— BEGIN —

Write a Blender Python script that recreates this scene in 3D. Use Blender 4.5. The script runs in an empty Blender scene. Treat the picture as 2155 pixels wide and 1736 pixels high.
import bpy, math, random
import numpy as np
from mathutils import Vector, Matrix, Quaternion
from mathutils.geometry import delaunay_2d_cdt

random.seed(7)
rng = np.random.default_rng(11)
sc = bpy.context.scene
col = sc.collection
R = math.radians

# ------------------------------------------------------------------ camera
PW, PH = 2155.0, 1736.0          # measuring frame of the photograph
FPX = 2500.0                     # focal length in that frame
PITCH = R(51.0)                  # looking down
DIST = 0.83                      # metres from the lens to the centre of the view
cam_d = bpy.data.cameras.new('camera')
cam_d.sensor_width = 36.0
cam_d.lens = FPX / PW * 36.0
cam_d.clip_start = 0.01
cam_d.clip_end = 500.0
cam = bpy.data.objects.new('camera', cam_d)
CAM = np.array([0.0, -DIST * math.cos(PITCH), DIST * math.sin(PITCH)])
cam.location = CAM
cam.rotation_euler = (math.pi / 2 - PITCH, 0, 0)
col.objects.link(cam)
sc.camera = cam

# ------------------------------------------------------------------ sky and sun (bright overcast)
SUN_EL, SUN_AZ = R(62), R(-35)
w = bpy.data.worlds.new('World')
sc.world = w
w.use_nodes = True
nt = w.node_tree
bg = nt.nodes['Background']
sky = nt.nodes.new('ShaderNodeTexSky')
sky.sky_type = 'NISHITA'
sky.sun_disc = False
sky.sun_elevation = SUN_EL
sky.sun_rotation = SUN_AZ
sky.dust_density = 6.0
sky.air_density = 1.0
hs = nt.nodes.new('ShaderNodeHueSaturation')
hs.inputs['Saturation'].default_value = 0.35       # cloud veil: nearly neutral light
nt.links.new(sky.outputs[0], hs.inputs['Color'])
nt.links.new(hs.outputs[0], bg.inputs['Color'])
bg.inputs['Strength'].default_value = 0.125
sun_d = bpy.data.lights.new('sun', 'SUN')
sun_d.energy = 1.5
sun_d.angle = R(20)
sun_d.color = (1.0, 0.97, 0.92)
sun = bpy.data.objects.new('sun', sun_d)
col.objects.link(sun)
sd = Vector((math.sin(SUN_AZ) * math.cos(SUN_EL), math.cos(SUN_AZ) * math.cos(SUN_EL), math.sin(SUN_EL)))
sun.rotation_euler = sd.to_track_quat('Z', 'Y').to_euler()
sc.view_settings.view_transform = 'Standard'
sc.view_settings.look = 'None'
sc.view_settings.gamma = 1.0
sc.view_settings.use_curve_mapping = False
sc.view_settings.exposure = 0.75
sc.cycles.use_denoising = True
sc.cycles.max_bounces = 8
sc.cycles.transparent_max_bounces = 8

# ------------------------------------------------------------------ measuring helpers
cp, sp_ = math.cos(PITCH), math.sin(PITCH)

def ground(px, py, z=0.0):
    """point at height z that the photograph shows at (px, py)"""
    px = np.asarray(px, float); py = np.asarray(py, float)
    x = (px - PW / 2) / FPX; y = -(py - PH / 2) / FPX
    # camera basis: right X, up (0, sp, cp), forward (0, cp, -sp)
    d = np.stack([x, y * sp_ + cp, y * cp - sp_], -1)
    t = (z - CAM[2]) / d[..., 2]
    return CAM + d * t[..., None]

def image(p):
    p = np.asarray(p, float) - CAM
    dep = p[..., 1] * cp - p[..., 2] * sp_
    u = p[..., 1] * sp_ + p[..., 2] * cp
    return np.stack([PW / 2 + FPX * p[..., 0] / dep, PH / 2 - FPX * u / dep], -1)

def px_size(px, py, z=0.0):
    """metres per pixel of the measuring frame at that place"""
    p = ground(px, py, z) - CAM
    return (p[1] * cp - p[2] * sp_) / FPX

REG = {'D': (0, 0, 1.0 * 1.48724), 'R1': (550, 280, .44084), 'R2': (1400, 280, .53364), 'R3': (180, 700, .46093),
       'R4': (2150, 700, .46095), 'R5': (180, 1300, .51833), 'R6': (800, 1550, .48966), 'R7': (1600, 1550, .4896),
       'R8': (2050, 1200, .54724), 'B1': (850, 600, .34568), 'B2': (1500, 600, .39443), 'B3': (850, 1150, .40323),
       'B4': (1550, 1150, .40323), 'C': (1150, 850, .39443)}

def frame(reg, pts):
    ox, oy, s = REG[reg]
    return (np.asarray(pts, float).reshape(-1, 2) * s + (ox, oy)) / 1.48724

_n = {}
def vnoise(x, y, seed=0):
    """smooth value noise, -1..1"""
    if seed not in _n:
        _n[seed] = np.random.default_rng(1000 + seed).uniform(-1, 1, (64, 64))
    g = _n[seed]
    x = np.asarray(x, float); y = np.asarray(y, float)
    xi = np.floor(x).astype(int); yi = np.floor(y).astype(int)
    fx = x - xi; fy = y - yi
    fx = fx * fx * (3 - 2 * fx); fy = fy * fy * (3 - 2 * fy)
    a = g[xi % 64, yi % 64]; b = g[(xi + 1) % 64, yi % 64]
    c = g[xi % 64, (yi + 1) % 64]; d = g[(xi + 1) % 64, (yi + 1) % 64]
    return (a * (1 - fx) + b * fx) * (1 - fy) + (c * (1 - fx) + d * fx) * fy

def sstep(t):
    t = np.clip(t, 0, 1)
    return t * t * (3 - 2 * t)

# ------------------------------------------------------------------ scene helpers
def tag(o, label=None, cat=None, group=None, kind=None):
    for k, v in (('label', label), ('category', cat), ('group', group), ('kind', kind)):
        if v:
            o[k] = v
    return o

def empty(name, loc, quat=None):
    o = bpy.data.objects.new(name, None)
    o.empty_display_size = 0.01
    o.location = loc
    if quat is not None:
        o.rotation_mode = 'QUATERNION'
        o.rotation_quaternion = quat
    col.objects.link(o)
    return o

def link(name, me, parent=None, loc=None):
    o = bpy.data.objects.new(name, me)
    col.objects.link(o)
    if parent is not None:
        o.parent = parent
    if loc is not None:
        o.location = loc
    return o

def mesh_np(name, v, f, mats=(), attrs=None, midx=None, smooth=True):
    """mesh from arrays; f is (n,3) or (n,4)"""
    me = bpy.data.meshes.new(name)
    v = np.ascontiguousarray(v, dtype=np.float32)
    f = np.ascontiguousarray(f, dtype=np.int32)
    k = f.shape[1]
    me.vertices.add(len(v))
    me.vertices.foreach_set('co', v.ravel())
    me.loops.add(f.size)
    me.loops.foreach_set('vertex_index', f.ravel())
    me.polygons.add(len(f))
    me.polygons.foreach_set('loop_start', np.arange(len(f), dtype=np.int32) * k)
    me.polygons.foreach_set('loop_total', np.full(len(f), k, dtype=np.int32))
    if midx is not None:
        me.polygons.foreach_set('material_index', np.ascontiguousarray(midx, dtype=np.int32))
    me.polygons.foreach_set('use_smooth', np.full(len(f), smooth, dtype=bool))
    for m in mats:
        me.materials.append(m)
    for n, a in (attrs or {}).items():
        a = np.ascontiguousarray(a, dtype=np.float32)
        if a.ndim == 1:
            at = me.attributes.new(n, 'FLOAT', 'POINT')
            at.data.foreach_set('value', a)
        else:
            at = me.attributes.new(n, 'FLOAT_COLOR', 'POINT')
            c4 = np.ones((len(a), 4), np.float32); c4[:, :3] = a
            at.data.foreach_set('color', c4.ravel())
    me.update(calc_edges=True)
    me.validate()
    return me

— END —
— BEGIN —

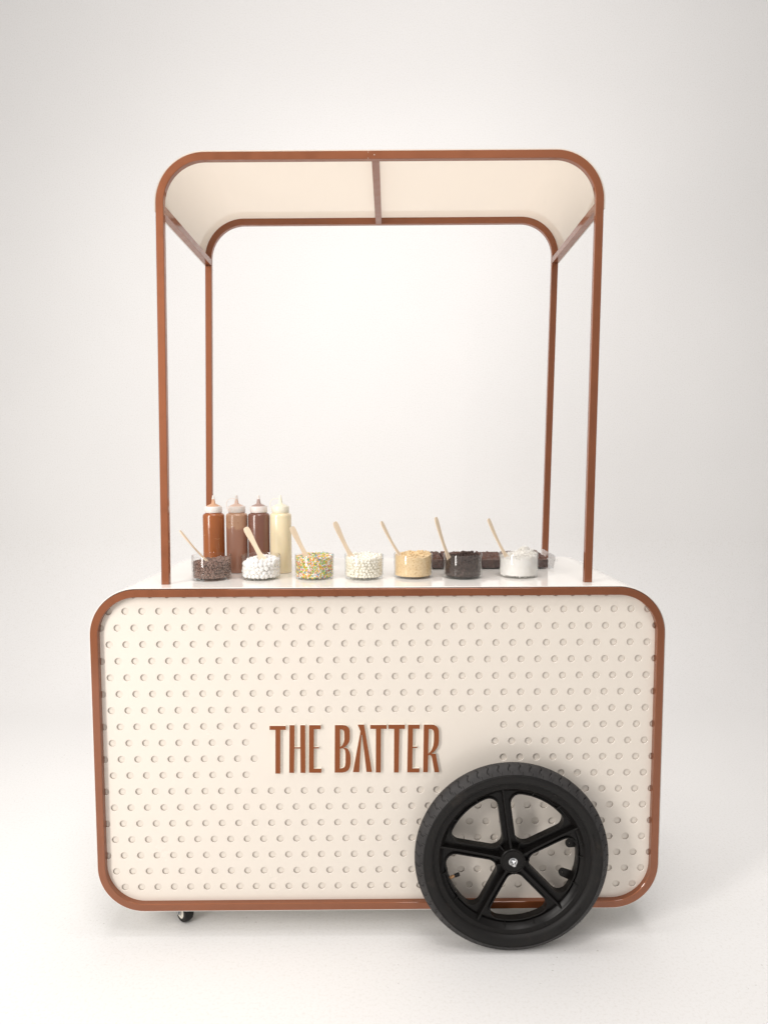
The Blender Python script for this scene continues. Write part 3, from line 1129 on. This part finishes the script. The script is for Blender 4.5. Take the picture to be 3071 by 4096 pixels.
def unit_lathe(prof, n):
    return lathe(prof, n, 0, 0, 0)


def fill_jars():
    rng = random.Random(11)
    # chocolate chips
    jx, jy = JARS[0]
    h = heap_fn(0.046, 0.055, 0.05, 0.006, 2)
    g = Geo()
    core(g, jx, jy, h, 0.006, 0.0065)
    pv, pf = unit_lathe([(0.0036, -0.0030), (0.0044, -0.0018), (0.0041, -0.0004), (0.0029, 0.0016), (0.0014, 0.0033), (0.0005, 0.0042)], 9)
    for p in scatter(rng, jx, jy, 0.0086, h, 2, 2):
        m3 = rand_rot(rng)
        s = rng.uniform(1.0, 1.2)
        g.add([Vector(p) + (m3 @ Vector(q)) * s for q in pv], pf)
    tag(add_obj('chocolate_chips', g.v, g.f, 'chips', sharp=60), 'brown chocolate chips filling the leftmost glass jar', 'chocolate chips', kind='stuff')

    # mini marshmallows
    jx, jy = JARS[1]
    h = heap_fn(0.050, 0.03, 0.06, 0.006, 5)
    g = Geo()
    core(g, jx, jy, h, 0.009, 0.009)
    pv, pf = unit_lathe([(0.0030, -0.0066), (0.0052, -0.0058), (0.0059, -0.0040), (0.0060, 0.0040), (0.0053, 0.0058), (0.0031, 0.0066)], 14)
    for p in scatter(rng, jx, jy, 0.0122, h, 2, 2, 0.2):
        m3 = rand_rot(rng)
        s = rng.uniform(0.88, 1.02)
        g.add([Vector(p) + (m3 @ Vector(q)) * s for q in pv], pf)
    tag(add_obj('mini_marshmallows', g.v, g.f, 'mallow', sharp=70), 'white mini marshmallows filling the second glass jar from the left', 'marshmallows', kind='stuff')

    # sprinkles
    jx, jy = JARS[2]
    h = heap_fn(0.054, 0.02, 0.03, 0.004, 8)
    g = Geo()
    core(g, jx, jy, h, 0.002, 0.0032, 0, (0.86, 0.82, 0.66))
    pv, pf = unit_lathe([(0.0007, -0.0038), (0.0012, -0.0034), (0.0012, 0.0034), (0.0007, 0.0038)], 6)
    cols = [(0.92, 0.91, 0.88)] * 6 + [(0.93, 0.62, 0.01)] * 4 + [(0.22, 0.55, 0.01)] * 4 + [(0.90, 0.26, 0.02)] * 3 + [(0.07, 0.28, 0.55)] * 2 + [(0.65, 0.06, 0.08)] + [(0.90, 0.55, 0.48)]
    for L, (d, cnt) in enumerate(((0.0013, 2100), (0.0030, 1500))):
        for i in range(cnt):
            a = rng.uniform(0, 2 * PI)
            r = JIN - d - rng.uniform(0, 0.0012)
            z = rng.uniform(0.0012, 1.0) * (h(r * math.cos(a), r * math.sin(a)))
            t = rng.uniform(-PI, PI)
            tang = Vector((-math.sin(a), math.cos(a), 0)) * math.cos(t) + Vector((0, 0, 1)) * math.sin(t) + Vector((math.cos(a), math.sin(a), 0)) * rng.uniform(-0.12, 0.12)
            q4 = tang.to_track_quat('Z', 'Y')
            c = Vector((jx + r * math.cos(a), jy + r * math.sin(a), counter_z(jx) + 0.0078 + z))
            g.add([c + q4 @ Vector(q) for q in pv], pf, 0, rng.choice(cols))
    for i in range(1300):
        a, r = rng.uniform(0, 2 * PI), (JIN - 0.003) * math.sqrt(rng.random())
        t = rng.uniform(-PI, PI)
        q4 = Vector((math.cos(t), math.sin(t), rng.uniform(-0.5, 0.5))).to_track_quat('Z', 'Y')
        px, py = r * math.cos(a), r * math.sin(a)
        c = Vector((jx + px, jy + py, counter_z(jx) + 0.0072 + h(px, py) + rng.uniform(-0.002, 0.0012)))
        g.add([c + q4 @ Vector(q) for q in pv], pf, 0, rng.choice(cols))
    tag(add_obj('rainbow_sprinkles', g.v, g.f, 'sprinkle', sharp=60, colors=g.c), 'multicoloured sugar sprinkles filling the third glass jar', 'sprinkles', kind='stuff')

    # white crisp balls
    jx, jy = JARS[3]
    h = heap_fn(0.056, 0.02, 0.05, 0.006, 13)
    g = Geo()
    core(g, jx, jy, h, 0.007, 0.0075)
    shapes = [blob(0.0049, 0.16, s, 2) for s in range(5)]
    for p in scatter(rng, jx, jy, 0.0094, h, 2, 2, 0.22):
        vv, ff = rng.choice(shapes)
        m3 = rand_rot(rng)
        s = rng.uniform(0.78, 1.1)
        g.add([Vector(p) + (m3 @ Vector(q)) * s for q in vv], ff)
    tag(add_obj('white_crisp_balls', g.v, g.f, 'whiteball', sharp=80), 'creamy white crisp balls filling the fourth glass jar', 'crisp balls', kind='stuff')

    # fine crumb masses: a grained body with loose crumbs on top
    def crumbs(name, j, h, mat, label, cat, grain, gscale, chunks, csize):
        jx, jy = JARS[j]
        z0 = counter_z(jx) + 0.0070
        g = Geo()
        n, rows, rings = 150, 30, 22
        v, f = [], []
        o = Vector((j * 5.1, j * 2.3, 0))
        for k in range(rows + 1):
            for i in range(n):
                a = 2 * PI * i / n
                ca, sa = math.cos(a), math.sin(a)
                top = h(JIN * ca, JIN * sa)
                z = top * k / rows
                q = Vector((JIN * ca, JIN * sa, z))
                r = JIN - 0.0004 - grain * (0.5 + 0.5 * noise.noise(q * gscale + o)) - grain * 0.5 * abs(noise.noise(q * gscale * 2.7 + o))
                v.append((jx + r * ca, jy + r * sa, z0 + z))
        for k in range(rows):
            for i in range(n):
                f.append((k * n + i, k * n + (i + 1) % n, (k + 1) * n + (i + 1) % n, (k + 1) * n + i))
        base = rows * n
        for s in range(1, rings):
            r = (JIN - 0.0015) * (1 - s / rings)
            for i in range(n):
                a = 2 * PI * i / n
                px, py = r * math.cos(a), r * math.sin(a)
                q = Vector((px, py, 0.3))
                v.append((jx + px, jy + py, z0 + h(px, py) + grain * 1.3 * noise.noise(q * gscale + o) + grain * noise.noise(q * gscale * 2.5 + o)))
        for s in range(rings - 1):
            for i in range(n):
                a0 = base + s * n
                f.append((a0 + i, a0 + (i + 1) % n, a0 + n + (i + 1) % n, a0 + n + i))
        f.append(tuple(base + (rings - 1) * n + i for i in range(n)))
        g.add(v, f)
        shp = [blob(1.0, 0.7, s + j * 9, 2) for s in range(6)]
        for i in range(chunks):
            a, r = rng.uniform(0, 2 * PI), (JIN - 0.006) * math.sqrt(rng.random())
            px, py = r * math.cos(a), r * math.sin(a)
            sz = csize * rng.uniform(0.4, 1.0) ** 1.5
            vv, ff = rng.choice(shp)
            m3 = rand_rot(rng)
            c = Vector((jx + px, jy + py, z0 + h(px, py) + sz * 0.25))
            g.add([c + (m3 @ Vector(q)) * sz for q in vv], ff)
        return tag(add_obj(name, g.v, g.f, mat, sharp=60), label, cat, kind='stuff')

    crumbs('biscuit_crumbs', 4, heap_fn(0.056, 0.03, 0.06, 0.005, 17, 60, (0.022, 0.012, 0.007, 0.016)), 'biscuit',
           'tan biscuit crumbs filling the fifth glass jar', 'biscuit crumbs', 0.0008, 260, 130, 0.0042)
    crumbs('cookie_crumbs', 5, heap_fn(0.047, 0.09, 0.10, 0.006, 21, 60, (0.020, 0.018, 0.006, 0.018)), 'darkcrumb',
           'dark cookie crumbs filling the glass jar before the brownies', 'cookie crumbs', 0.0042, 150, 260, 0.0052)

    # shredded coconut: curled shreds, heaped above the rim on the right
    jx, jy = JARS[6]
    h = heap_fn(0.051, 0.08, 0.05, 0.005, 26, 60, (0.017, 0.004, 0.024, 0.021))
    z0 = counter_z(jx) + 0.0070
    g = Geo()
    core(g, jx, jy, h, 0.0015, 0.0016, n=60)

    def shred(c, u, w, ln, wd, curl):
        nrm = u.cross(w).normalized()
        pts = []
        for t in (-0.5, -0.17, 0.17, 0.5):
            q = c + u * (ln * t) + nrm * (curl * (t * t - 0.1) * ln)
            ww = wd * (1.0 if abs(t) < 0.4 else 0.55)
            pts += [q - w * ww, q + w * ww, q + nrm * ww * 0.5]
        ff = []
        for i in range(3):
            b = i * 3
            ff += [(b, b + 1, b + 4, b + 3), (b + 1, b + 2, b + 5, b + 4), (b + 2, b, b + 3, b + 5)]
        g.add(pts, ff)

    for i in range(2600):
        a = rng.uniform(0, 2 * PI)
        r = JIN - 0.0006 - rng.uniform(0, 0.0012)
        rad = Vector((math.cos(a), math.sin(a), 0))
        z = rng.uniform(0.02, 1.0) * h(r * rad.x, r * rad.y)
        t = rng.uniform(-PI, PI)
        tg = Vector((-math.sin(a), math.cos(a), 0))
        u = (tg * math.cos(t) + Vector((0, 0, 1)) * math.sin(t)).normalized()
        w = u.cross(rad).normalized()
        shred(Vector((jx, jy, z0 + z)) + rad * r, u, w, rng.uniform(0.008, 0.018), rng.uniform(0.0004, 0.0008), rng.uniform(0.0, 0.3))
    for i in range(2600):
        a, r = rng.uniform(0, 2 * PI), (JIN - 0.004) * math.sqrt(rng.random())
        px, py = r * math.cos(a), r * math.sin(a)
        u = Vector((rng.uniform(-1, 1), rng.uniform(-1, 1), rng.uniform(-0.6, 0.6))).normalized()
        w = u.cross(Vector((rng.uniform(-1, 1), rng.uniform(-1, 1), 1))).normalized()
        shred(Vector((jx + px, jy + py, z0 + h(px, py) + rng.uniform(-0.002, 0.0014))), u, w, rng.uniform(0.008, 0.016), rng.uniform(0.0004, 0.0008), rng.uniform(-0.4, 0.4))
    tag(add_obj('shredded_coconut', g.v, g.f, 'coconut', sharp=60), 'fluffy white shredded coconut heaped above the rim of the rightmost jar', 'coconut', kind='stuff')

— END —

[WHAT YOU WILL DO]:
Above are entries; state the number of lines among them that contain "script", and nothing else.

[SOLVED PROBLEM]:
2